Anon, that is a great question, and it confused the heck out of me the first 50 times I read it, too.

Usually the first 90-120 minutes does it for my chickens, but I always use a meat thermometer, just to be sure.

Jes said...

What temp should the chicken be if you use a meat thermometer?

Marla @ 180turning30 said...

I've made this twice in the last month, having never roasted a chicken before, and it was by far the best roast chicken I've ever eaten. The simplicity of the ingredients and process is just incredible. Thank you for giving me such an easy, delicious route to doing something in the kitchen I've always found intimidating!

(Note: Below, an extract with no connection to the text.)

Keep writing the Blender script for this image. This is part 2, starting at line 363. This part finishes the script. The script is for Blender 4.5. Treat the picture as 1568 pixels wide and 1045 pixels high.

Kim @ Incandescent Blue Flame said...

I finally made this... and it's awesome. Moist. Delicious. Ridiculously easy. Thank you!

Lindy said...

This is by far the best roast chicken I've ever had! I never knew that just by adding a few lemons, salt and pepper to a chicken would bring out SO much flavor. I used a 5 pound organic, hormone free chicken and it tasted SO good. It was my first time roasting a whole chicken too! I made this last month and I'm making it again 2 nights from now. Thank you for this recipe!

Maria Jose said...

This is the best ever roast chicken. I've been doing it for years and it's simply heaven. I looked this up today as I shall be passing on the recipe to a cousin of mine. Maria Jose from Malta.

Maria Jose said...

this roast chicken is simply devine - I've been using the recipe for years...simply the best ever. Maria Jose

Nancy said...

Is the total cooking time 1 hour and 25 minutes?

George Vierra said...

Been making this recipe for decades. None better. A small twist has been tried on occasion. Before putting in lemons, thrown in a small handful of dried sage. Sew up. Rub entire body with low sodium soy sauce. Crumble dried sage over skin surface. Add S & P. Proceed as normal.